### THE EXERCISE:
Give the count of lines containing the string "scene", with no other output.

### SOURCE EXCERPT:
[BEGIN]

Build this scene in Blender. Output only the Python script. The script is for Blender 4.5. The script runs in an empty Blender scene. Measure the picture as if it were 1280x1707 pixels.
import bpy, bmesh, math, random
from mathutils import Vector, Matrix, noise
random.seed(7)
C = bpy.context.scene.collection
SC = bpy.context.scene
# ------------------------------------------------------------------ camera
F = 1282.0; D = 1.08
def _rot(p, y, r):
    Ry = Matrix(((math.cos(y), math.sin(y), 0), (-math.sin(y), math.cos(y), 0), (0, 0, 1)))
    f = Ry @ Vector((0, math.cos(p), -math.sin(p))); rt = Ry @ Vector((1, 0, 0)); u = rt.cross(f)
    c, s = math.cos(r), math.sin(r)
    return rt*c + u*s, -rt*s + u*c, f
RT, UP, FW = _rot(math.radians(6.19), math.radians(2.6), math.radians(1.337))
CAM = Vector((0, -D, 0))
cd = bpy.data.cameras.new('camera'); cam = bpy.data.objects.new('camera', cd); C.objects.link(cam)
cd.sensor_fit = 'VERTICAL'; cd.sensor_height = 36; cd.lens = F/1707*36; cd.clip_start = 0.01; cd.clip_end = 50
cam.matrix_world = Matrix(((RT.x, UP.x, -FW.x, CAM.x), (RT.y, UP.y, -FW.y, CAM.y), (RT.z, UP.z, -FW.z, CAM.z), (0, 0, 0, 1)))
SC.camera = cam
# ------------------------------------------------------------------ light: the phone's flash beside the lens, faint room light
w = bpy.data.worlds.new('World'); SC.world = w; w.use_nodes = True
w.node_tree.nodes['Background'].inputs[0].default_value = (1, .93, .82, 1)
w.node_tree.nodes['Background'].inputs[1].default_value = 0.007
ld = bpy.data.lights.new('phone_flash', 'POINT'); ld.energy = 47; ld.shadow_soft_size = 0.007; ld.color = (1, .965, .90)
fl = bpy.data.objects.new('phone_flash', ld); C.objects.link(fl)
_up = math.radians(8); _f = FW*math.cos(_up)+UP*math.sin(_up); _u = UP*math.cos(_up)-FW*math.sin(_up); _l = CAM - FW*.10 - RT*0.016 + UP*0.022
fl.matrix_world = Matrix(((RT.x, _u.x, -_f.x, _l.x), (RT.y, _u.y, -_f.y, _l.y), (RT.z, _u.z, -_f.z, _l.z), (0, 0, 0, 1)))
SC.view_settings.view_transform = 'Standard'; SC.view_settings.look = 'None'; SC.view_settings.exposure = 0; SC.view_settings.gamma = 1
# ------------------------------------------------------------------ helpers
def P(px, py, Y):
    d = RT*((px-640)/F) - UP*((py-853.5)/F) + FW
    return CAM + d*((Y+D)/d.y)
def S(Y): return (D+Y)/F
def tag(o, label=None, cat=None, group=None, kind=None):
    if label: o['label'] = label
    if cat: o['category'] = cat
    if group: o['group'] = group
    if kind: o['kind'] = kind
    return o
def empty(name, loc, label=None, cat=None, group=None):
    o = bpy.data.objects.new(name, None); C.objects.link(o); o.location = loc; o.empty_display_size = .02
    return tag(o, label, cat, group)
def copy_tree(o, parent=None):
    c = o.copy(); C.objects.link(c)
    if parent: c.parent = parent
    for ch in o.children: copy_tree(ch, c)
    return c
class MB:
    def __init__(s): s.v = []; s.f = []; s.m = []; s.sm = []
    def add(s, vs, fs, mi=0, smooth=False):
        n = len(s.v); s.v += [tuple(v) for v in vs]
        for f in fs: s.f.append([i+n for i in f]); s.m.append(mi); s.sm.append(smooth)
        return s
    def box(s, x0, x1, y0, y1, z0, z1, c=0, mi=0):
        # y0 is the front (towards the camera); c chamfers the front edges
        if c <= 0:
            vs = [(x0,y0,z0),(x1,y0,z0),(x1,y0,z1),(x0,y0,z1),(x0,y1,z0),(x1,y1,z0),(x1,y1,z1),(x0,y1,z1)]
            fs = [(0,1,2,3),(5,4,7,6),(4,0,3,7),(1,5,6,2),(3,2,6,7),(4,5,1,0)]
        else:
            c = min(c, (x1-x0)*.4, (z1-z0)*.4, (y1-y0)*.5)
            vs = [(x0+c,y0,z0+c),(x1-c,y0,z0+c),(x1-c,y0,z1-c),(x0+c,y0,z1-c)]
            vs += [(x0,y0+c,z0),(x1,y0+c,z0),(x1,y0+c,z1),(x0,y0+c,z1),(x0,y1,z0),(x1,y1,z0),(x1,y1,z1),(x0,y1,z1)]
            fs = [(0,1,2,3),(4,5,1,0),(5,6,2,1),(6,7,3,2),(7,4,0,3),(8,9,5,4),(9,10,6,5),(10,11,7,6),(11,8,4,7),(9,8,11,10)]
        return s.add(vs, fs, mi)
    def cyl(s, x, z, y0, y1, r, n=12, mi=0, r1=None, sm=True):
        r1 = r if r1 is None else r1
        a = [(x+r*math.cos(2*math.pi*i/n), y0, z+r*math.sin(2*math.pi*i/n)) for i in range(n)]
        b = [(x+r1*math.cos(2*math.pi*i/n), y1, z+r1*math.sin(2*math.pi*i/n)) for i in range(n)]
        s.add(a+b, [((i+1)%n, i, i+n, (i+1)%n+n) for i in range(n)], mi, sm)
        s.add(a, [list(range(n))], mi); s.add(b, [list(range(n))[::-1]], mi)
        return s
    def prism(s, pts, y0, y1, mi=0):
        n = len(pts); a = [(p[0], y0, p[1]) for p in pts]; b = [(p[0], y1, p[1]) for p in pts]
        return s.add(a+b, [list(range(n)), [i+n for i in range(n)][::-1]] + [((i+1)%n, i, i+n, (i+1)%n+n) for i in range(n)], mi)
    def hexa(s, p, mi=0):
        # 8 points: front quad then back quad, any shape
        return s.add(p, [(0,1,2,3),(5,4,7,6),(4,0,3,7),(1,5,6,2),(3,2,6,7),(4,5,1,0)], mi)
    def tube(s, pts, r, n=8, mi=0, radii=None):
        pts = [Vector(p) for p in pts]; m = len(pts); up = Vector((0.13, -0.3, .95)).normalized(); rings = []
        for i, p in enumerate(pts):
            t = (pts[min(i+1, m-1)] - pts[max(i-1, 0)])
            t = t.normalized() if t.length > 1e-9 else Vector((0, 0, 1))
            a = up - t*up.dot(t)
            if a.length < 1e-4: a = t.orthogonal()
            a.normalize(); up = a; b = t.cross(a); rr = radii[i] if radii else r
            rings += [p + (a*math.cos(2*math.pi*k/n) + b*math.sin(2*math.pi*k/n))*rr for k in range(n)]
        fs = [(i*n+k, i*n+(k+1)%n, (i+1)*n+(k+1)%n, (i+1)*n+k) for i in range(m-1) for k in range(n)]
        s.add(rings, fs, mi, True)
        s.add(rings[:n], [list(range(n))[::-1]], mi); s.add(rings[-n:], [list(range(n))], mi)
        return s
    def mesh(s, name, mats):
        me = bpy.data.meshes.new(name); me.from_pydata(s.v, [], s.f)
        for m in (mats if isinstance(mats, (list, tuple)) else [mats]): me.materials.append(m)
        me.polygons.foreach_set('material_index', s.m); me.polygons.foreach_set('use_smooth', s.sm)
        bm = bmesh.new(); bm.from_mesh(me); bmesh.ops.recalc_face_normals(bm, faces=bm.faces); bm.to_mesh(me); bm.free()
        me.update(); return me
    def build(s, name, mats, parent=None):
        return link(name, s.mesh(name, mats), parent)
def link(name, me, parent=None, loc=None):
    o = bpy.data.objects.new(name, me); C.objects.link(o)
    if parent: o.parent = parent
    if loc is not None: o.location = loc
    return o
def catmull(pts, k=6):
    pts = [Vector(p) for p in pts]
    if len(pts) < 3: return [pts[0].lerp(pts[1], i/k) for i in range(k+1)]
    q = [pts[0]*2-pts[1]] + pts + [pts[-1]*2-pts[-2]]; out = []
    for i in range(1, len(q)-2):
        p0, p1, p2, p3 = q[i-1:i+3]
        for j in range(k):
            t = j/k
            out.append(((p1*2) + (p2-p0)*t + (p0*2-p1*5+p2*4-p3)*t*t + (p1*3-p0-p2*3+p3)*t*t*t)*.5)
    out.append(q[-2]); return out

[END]

### TASK SOLUTION:
3